От счастья и гордости у меня перехватывает дыхание.

И вдруг…

– «Они бросились друг к другу, как братья после долгой разлуки», – читает Корней Иванович и, прервав чтение, строго смотрит на меня. – Вы это видели? – спрашивает он брезгливо.

– Что? – не понимаю я.

– Как братья кидаются друг к другу после долгой разлуки:

– Нет… – смущенно отвечаю я.

– Так зачем же вы это пишете?! Никогда не пишите того, что сами не пережили. Может, вы еще напишете: «Толпа гудит, как потревоженный улей»? – Он явно сердится. – Или так: «Прижалась лбом к холодному стеклу». Почему-то считается, что когда героиня взволнованна, она обязательно прижимается лбом к холодному стеклу. Вранье! Если человеку плохо, его знобит, и он скорее сядет в горячую ванну или положит к ногам грелку. А то вдруг – лбом к холодному стеклу…

Порой мы отвлекались от статьи и просто говорили о Герцене и Огареве, о Сатине, Кетчере, Грановском, Станкевиче, о сложных и трудных их отношениях. Говорили о Наталье Александровне Герцен, о Тучковой-Огаревой, о Мальвиде Мейзенбург. О Тате и Саше Герцен, о трагической судьбе младшей дочери Герцена – Лизы. Мы говорили о них так, как говорят об очень дорогих людях, которым надо помочь, которых можно пожалеть и предостеречь…

– Ну вот и посплетничали! – улыбался Корней Иванович, и мы снова возвращались к чтению.

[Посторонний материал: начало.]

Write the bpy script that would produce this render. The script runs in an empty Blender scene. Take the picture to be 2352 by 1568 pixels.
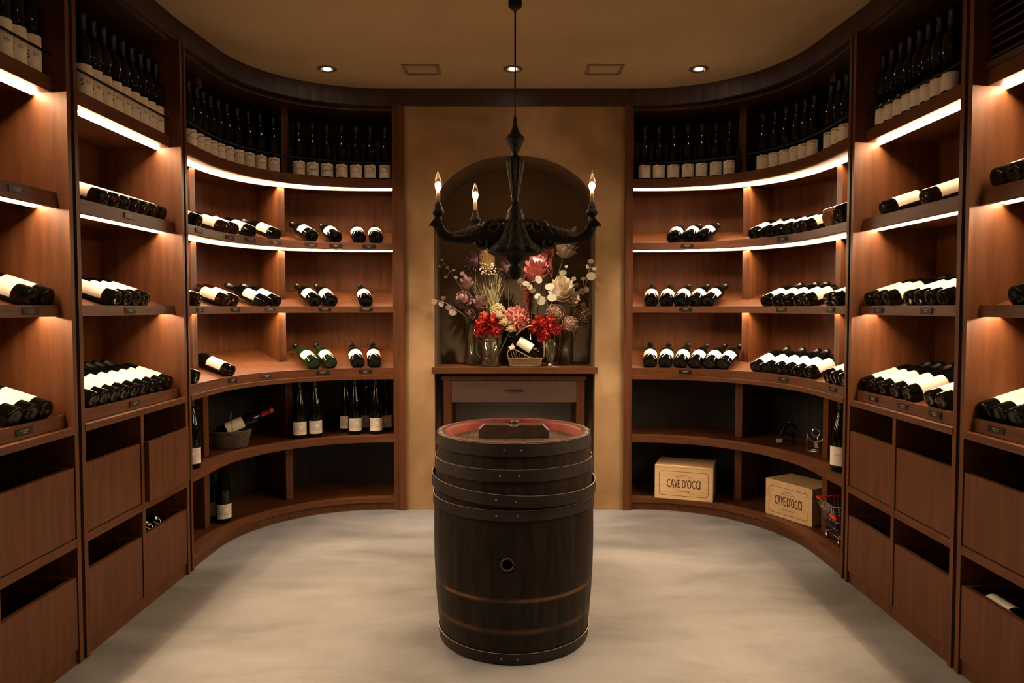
import bpy, bmesh, math, random
from mathutils import Vector, Matrix, Euler
from math import sin, cos, pi, radians, hypot, atan2
random.seed(7)
SC = bpy.context.scene
COL = SC.collection
# ---------------------------------------------------------------- camera
FPX, PIT, CX, CY, CAMH = 1650.0, radians(2.3), 1178.0, 772.3, 1.16
cam = bpy.data.objects.new('camera', bpy.data.cameras.new('camera'))
COL.objects.link(cam)
cam.location = (0, 0, CAMH)
cam.rotation_euler = (pi/2 - PIT, 0, 0)
cam.data.sensor_width = 36
cam.data.lens = FPX/2352*36
cam.data.shift_x = (1176-CX)/2352
cam.data.shift_y = (CY-784)/2352
cam.data.clip_start = .02
SC.camera = cam
# ---------------------------------------------------------------- world, view
W = bpy.data.worlds.new('world'); SC.world = W; W.use_nodes = True
W.node_tree.nodes['Background'].inputs[0].default_value = (.02, .012, .006, 1)
W.node_tree.nodes['Background'].inputs[1].default_value = .0
SC.view_settings.view_transform = 'Standard'
try: SC.view_settings.look = 'None'
except Exception: pass
SC.view_settings.gamma = 1
SC.view_settings.use_curve_mapping = False
SC.view_settings.exposure = 1.32
# light levels (each used by the lamp that gives the light)
LED_STRENGTH = 96.0; LED_COL = (1, .69, .41)
BULB_STRENGTH = 85.0; BULB_COL = (1, .55, .24)
SPOT_W = 17.5; SPOT_COL = (1, .80, .60)

# ---------------------------------------------------------------- materials
def nt(name):
    m = bpy.data.materials.new(name); m.use_nodes = True
    return m, m.node_tree.nodes, m.node_tree.links, m.node_tree.nodes['Principled BSDF']
def mat(name, col, rough=.5, metal=0, col2=None, scale=8, stretch=(1,1,1), bump=0, bscale=60, coat=0, trans=0, ior=1.5, detail=4, spec=None):
    m, N, L, B = nt(name)
    B.inputs['Base Color'].default_value = (*col, 1); B.inputs['Roughness'].default_value = rough
    B.inputs['Metallic'].default_value = metal; B.inputs['IOR'].default_value = ior
    if coat: B.inputs['Coat Weight'].default_value = coat; B.inputs['Coat Roughness'].default_value = .1
    if trans: B.inputs['Transmission Weight'].default_value = trans
    if spec is not None: B.inputs['Specular IOR Level'].default_value = spec
    tc = N.new('ShaderNodeTexCoord'); mp = N.new('ShaderNodeMapping'); mp.inputs['Scale'].default_value = stretch
    L.new(tc.outputs['Object'], mp.inputs[0])
    if col2:
        n = N.new('ShaderNodeTexNoise'); n.inputs['Scale'].default_value = scale; n.inputs['Detail'].default_value = detail
        L.new(mp.outputs[0], n.inputs[0])
        r = N.new('ShaderNodeValToRGB'); r.color_ramp.elements[0].position = .32; r.color_ramp.elements[1].position = .68
        r.color_ramp.elements[0].color = (*col, 1); r.color_ramp.elements[1].color = (*col2, 1)
        L.new(n.outputs[0], r.inputs[0]); L.new(r.outputs[0], B.inputs['Base Color'])
    if bump:
        n = N.new('ShaderNodeTexNoise'); n.inputs['Scale'].default_value = bscale; n.inputs['Detail'].default_value = 5
        L.new(mp.outputs[0], n.inputs[0])
        b = N.new('ShaderNodeBump'); b.inputs['Strength'].default_value = bump; b.inputs['Distance'].default_value = .01
        L.new(n.outputs[0], b.inputs['Height']); L.new(b.outputs[0], B.inputs['Normal'])
    return m
def emit(name, col, s):
    m, N, L, B = nt(name); N.remove(B)
    e = N.new('ShaderNodeEmission'); e.inputs[0].default_value = (*col, 1); e.inputs[1].default_value = s
    L.new(e.outputs[0], N['Material Output'].inputs[0]); return m
def clearglass(name, tint=(1,1,1), fac=.12, rough=.03):
    m, N, L, B = nt(name); N.remove(B)
    t = N.new('ShaderNodeBsdfTransparent'); t.inputs[0].default_value = (*tint, 1)
    g = N.new('ShaderNodeBsdfGlossy'); g.inputs['Roughness'].default_value = rough
    lw = N.new('ShaderNodeLayerWeight'); lw.inputs[0].default_value = .35
    mr = N.new('ShaderNodeMapRange'); mr.inputs[3].default_value = fac*.35; mr.inputs[4].default_value = min(1, fac*4)
    mx = N.new('ShaderNodeMixShader')
    L.new(lw.outputs['Fresnel'], mr.inputs[0]); L.new(mr.outputs[0], mx.inputs[0])
    L.new(t.outputs[0], mx.inputs[1]); L.new(g.outputs[0], mx.inputs[2]); L.new(mx.outputs[0], N['Material Output'].inputs[0]); return m
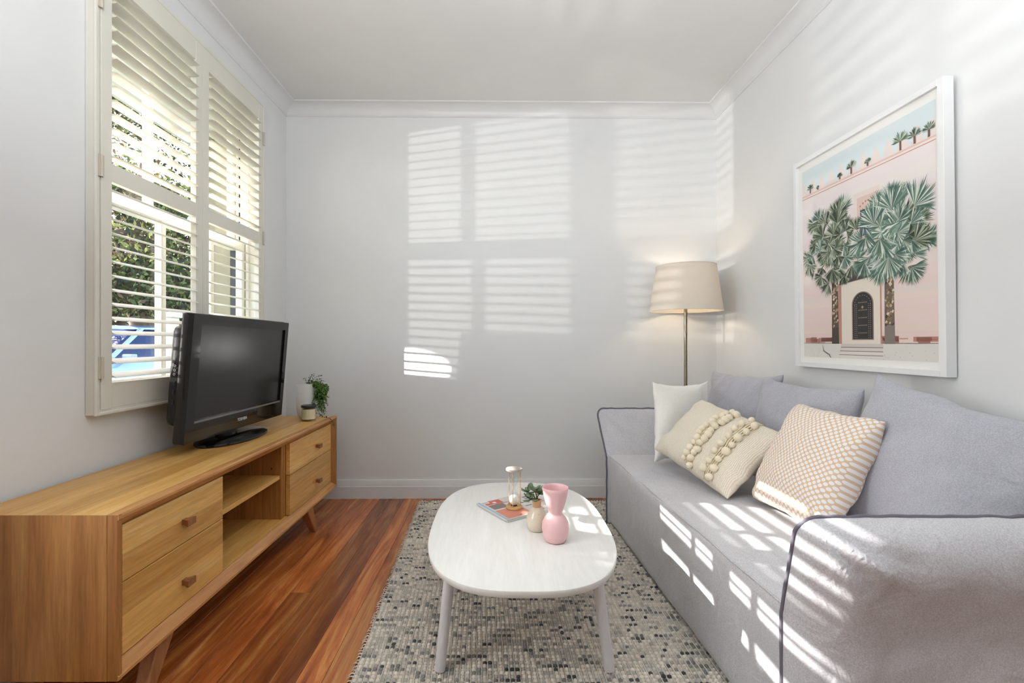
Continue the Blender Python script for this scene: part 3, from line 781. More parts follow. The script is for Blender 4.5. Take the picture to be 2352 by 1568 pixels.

Уходила я вечером. Пока я одевалась внизу в прихожей, Корней Иванович стоял на верхней площадке, веселый, в узорчатом вязаном свитере. Чуть покачиваясь, то поднимаясь на носки, то опускаясь, он напутствовал меня:

– Смело несите свою статью в редакцию. Обязательно смело! Приучайтесь ходить по редакциям! Это тоже надо уметь, если решил стать литератором! – Он засмеялся и добавил не то грустно, не то насмешливо: – А я уж и не припомню, когда я впервые пришел в редакцию… Да, Лидочка, когда я начинал печататься, я был самый молодой среди литераторов, а теперь я самый старый! В России надо жить долго – это интересно!